Tuesday, October 4, 2011

The Stock Market, or The Real Economy?


This quote appeared in yesterday's New York Times:

"We are coming out of this {recession}, I am virtually certain, " Mr. Buffett said. "I see figures on 70-some companies daily. I have a lot of information coming in and basically everything to with home construction is as bad as it has ever been, and everything else is getting better."

http://dealbook.nytimes.com/2011/10/02/others-go-but-buffett-stays-on-side-of-president/?pagemode=print

The papers are full of talk of the next recession. Economists and analysts are tripping over each other in cutting forecasts. Yet companies involved in business - including Warren Buffett's Berkshire Hathaway - are saying that commerce is actually not all that bad.

Buffett, by the way, was one of the first to say that we were heading for recession in 2008, so his track record on this stuff is pretty good.

Then there's this quote in this morning's Financial Times from Tim Solso, chief executive of US-based Cummins, which is the world's largest independent maker of diesel engines:

"I believe governments and the press have been too pessimist about what's happening in the economy. While I recognize the concerns about excessive public debt in Europe and the US, we {at Cummins} are probably experiencing greater opportunities for expansion than ever before."

Mr. Solso went on to say that Cummins will be hiring 4,000 more employees next year, mostly engineers, or a 10% expansion of their workforce.

It seems to me that the real risk to the global economy is political, not fundamental.

Bank stocks are falling because investors correctly perceive that making profits when yields curves are flat and loan growth anemic will be difficult indeed. Moreover, the growing populist movement against bankers (coming to a town near year you!) makes it unlikely that policymakers will ride to the rescue of banks and brokers as they did in 2008.

Yet if you move away from the financial sector you find that conditions are far from dire. And while the stock markets continue to fall - adding to the gloom on Wall Street - the rest of the world is seeing reasonable growth.
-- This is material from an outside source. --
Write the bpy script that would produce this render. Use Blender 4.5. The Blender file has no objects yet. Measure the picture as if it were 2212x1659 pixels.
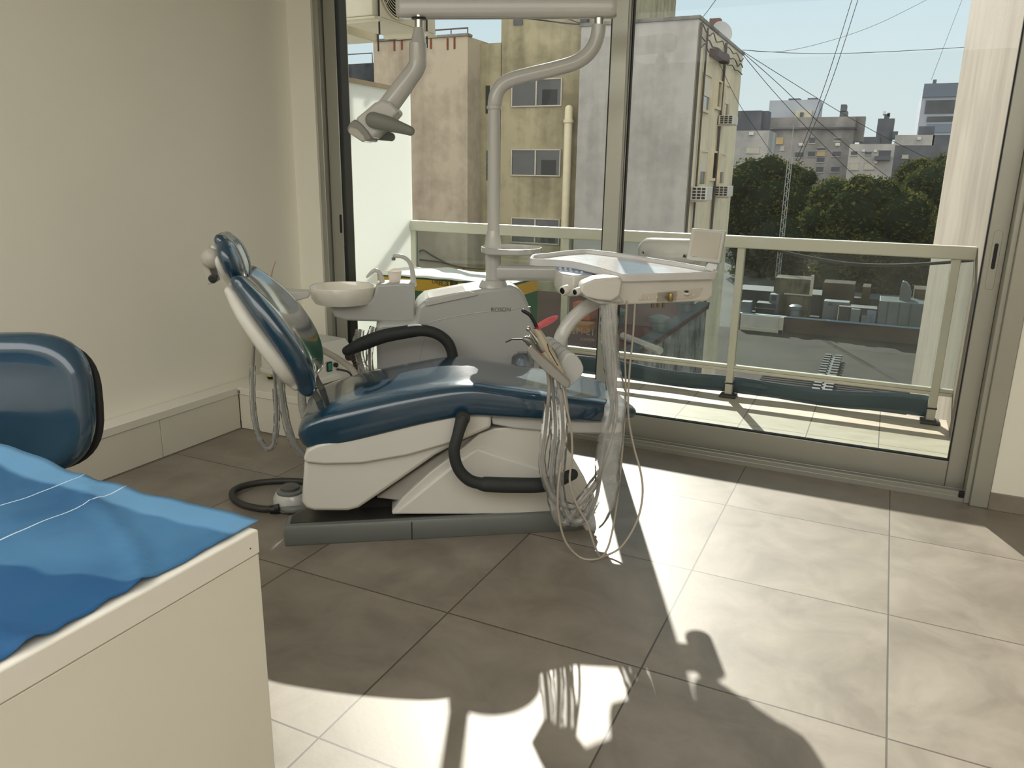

Yesterday the Economist's blog has a good piece about all of this. The article notes that most recent pieces of economic data show an economy that continues to grow. Manufacturing, construction, even auto sales, are all surprising on the upside, defying the doomsayers.

And yet the risk remains that politicians will do their best to snatch defeat out of the jaws of victory:

A global economy with decent cyclical fuel and no obvious imbalances is being betrayed by politics. Policy has pushed us over the brink in the past when it was for our own good (ie, inflation was threatening). If it happens now, it will be the first recorded instance of it happening by obduracy instead of by choice.

http://www.economist.com/blogs/freeexchange/2011/10/economics-v-politics

Thus the challenge for investors: the stock market, or the real economy?